- _DATA SHOWN_:
::::::::
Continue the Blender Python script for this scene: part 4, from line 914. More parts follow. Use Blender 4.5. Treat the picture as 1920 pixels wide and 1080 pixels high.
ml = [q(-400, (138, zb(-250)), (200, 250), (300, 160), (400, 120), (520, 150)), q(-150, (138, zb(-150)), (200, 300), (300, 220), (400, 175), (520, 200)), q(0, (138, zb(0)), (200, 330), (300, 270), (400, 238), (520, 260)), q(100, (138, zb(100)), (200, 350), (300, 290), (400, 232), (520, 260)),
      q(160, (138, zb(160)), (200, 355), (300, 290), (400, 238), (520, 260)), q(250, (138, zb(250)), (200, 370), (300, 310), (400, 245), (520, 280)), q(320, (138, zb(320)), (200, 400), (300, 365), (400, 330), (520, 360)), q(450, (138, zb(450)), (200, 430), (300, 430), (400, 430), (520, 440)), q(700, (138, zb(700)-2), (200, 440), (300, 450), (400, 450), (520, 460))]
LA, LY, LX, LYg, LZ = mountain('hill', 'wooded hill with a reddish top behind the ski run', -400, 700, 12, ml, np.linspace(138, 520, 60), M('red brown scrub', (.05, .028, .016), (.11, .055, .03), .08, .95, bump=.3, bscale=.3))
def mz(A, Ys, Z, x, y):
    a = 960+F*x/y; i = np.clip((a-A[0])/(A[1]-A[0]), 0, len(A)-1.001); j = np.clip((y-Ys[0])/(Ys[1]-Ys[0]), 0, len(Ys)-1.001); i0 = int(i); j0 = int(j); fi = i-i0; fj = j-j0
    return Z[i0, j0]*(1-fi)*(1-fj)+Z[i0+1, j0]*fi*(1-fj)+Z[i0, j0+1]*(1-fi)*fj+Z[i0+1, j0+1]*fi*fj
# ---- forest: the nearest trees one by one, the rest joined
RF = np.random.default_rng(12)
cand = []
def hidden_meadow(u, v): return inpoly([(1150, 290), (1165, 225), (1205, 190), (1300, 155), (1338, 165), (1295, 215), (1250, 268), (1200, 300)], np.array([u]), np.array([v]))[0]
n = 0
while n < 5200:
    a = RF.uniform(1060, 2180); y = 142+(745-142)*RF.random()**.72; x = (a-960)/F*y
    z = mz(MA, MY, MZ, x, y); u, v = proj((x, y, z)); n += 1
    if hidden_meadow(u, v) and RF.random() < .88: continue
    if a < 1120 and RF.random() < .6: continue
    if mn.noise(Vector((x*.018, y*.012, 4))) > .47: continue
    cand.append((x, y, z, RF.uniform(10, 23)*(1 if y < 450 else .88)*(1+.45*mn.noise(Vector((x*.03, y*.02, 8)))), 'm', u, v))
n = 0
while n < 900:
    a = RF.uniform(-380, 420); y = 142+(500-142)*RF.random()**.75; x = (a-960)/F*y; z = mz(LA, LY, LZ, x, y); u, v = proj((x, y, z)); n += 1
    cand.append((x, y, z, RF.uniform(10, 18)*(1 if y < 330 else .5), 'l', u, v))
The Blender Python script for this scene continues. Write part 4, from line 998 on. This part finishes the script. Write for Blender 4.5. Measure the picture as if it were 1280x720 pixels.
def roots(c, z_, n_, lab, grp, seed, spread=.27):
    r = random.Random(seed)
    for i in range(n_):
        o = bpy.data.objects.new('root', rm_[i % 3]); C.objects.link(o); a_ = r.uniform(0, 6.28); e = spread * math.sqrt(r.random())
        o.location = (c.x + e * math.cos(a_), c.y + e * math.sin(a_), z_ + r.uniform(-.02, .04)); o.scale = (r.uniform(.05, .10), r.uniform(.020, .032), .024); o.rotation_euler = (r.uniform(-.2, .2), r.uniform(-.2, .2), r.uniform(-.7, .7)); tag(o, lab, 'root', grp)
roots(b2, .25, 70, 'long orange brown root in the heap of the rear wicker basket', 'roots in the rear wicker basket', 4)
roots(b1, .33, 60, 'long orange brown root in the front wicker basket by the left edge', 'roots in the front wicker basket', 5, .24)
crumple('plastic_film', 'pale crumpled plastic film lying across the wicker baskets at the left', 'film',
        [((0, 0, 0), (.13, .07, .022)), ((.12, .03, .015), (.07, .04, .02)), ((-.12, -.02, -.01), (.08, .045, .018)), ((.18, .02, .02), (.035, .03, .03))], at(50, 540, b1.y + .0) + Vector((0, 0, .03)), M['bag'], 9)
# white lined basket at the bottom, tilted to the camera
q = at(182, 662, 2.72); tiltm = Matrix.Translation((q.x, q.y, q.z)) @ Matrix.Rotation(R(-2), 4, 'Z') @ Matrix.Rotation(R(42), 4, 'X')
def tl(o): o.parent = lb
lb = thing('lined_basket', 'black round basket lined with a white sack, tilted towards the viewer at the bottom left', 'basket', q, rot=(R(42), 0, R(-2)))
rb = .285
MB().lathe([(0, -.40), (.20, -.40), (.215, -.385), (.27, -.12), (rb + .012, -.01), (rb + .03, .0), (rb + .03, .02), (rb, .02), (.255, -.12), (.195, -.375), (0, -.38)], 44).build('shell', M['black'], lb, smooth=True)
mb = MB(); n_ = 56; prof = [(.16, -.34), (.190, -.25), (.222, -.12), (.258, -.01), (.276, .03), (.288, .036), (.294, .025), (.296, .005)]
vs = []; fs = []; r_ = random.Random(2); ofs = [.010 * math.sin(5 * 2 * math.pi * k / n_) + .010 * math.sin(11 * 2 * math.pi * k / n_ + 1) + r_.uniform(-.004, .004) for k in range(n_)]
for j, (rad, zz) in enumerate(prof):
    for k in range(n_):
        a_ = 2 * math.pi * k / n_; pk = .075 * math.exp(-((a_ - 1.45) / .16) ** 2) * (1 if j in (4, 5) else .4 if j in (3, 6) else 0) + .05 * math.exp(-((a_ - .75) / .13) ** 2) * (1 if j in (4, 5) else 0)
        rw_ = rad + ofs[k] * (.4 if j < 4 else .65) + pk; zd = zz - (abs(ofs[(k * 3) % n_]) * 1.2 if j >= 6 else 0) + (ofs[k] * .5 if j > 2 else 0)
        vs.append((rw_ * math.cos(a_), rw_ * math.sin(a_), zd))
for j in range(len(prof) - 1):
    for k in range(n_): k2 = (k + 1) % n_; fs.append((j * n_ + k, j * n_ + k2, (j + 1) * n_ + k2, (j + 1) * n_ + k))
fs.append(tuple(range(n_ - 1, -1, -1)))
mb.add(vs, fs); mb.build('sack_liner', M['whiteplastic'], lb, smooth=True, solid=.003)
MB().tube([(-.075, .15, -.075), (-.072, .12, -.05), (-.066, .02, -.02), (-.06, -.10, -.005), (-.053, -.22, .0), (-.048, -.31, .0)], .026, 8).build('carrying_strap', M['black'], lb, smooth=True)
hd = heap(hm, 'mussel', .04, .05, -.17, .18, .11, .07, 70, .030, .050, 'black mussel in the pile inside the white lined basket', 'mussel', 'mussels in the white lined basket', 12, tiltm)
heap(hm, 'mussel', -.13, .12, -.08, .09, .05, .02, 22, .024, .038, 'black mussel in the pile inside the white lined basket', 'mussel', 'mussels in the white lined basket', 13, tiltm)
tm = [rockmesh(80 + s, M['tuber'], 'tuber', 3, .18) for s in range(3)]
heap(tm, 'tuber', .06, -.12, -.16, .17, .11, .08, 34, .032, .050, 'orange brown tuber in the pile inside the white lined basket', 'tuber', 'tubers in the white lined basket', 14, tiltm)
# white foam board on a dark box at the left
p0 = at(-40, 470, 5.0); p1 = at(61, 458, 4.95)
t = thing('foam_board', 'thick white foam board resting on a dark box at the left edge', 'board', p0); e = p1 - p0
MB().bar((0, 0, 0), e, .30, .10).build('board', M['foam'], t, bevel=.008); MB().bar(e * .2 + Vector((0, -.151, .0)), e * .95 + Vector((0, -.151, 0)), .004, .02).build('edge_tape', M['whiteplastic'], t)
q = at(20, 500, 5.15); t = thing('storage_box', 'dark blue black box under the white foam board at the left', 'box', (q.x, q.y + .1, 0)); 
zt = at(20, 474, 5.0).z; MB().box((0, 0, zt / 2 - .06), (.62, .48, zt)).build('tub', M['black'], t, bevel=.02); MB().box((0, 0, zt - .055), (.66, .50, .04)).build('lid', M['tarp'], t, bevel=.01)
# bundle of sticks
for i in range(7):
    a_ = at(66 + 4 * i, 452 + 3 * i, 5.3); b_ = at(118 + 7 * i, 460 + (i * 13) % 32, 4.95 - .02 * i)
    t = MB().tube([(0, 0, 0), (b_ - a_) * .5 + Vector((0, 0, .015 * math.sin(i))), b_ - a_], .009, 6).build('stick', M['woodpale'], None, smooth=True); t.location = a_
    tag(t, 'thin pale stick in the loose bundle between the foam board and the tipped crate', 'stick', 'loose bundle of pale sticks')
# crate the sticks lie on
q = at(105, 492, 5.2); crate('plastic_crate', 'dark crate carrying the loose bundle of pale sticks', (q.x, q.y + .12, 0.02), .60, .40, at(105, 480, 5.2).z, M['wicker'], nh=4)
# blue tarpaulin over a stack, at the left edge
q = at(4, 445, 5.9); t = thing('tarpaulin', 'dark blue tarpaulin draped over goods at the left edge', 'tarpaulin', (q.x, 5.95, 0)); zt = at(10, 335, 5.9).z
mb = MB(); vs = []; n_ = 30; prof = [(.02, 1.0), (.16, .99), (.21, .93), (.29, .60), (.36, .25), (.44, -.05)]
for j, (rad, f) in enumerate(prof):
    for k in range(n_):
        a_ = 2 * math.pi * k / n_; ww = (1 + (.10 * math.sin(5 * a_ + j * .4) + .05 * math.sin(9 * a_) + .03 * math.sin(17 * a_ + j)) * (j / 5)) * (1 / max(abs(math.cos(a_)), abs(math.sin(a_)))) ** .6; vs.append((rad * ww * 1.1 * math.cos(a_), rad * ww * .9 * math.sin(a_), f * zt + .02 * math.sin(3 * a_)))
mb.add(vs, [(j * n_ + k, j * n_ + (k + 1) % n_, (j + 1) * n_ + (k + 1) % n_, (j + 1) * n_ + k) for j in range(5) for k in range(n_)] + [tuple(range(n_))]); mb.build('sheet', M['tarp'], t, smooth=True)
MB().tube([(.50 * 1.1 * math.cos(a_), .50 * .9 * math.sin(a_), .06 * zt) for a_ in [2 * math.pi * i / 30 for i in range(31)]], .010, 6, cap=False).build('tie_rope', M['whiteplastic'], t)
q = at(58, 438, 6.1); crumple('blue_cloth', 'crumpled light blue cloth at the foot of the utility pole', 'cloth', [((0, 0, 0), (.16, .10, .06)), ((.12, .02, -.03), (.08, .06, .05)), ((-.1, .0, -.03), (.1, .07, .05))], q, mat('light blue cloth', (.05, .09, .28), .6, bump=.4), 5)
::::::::
- _EXERCISE TASK_:
Select the lines in this material that hold the word "scene", leaving none out.

- _SOLVED EXERCISE_:
Continue the Blender Python script for this scene: part 4, from line 914. More parts follow. Use Blender 4.5. Treat the picture as 1920 pixels wide and 1080 pixels high.
The Blender Python script for this scene continues. Write part 4, from line 998 on. This part finishes the script. Write for Blender 4.5. Measure the picture as if it were 1280x720 pixels.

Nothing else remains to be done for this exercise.